As North America's largest stock indices reach record highs, the latest CFTC data shows traders aren't willing to part with their bullish stance on grain futures.

The latest report released Jan. 19 and for the week ended Jan. 16 shows noncommercial traders or speculators increasing their bearish net-short position in all three wheat markets, corn, soybeans, soymeal, and canola. One exception is soybean oil, where the bearish net-short position was pared for a third consecutive week.

Two crops reached record-large net-short positions in the latest week's activity -- MGEX spring wheat and ICE canola.

Since Aug. 1, or the start of the Canadian 2023-24 crop year, the week ending Jan. 16 marks the sixth time a record-large net-short position has been reached, while the third time a record spring wheat futures position has been reached. This week marks the second time both have reached a record large net-short on the same week, with the first being the week ended Oct. 31.

The net-short position in canola futures increased by 13,342 contracts or 10.8% to 136,609, a second consecutive weekly increase. The same week saw the noncommercial short position in spring wheat futures increasing by 2,103 contracts or 7.9% to 28,737 contracts.

As we've been saying for some time, this market may remain poised for a short-covering rally, as we have seen in Jan. 22 trade. Anything that has the potential to make noncommercial traders short has the ability to move this market quickly and bears watching.


On Jan. 3 we reported that 436 Saskatchewan Viterra staff covered by the Grain Services Union Locals 1 and 2 were poised to strike.

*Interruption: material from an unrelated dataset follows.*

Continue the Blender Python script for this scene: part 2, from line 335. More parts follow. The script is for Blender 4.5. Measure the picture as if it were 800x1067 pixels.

Since then, Viterra has presented a revised offer, and on Jan. 19, both sides provided news releases indicating the most recent offer has been accepted by union members.

The union has stated, "While the changes in the final offer achieve part of what members were looking to gain, it doesn't go far enough. Members will continue to press the company during the term of the new agreement to address their concerns."

The next phase of the process is to implement the changes found in the latest offer.